Sobre aquella matanza se habían realizado dos películas en 1974 y 1976, Septiembre Negro y 21 horas en Munich, que tuvieron muy poca repercusión mediática. En cambio, el filme de Spielberg ha generado opiniones controvertidas. Por un lado, George Jonas –el autor del libro en que está inspirado, Vengeance– arremetió contra el director: “Uno no alcanza la altura moral siendo neutral entre el Bien y el Mal. Lo que distancia al público de la película es tratar a los terroristas como personas. En su esfuerzo por no satanizar a seres humanos, termina humanizando a demonios”. Y por otro, el analista Robert Fisk afirmaría: “La cinta de Spielberg ha cruzado un camino fundamental en el tratamiento que da Hollywood al conflicto de Oriente Medio. Por primera vez observamos que los espías y matones israelíes del más alto nivel no sólo cuestionan su papel de vengadores, sino de hecho llegan a la conclusión de que la ley de talión no funciona: es inmoral, es perversa”. Como dice Avner (el jefe del grupo, con nombre cambiado en el filme), matar a un hombre armado que simpatice con los asesinos de Múnich genera seis más que toman su lugar. Y Avner calcula que cada vez que liquida a un palestino gasta un millón de dólares. Finalmente, desengañado, opta por la disidencia: su principal preocupación será proteger a su familia –mujer e hija, exiliadas en Estados Unidos– del propio Gobierno que lo utilizó sin escrúpulos. También aparece Golda Meir como responsable de esa operación vengadora, cosa no probada.
Con todo, Spielberg parece abogar por el pacifismo, al mostrar que la violencia –aquí, el “ojo por ojo y diente por diente”– sólo engendra más violencia, y acaso fuera el tobogán que condujo al 11-S. Así lo evidencia el plano final (digitalizado) de las Torres Gemelas, como indicando la respuesta vengativa al terrorismo de Estado. Después, llegarían otras secuelas: España sufrió el 11-M, y Gran Bretaña el 7-J. Antes también tuvimos el GAL: con fondos reservados –como disponían los agentes del Mossad– se quiso acabar con el terrorismo de ETA, pero empleando las mismas armas. Es obvio: el fin nunca justifica los medios.

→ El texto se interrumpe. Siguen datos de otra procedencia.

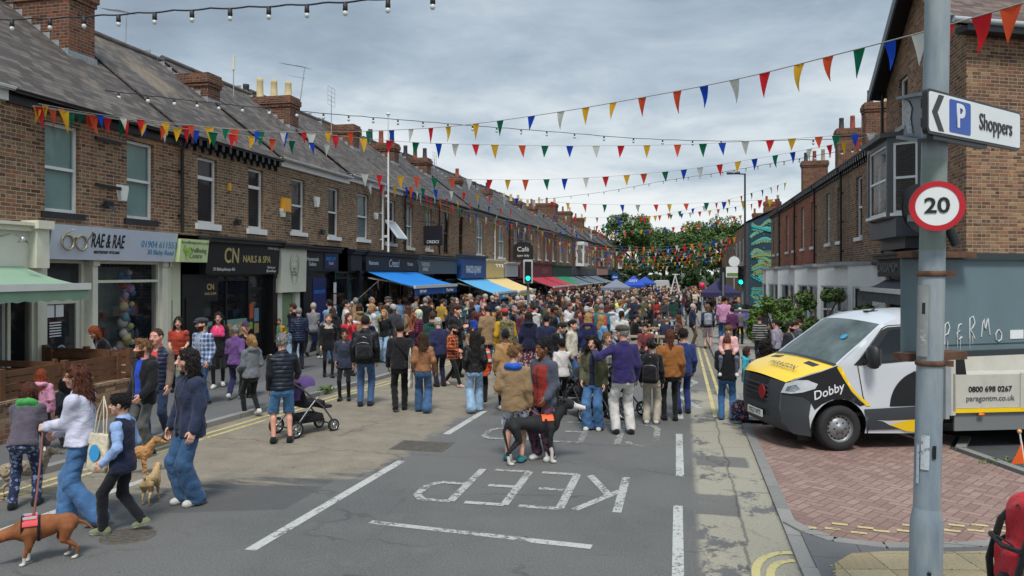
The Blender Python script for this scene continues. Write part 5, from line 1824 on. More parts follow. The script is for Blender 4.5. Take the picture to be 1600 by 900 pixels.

Sin embargo –volviendo al terreno cinematográfico–, este veterano maestro del Séptimo Arte (58 años) ha realizado una película brillante pero bastante convencional, con concesiones a la galería, algo fría, demasiado larga (164 minutos) y nada contextualizada. Sin apenas un momento de respiro, el espectador comparte la tensión de los protagonistas, pero observa desde fuera el salvajismo de unos y otros. Y ante los problemas de conciencia que manifiestan los miembros del comando israelí, los fundamentalistas –de ambos lados– ya han expresado su desacuerdo con la postura de Spielberg; es más, no le han dado el placet como hicieron con La lista de Schindler.
Por eso Munich no se llevó ningún Oscar ni los Estados Unidos de Bush la aplaudirá; pero el gran cineasta judeoestadounidense –tras los traspiés de La Terminal y La guerra de los mundos– acaso volverá a llenar sus arcas. Habría que preguntarle si eso justifica este filme de medias tintas y poco analítico, donde todos tienen razones y ninguno la razón. Es lamentable que, frente a la fuerza de la razón, la alternativa sea la razón de la fuerza. Y hoy, como ayer.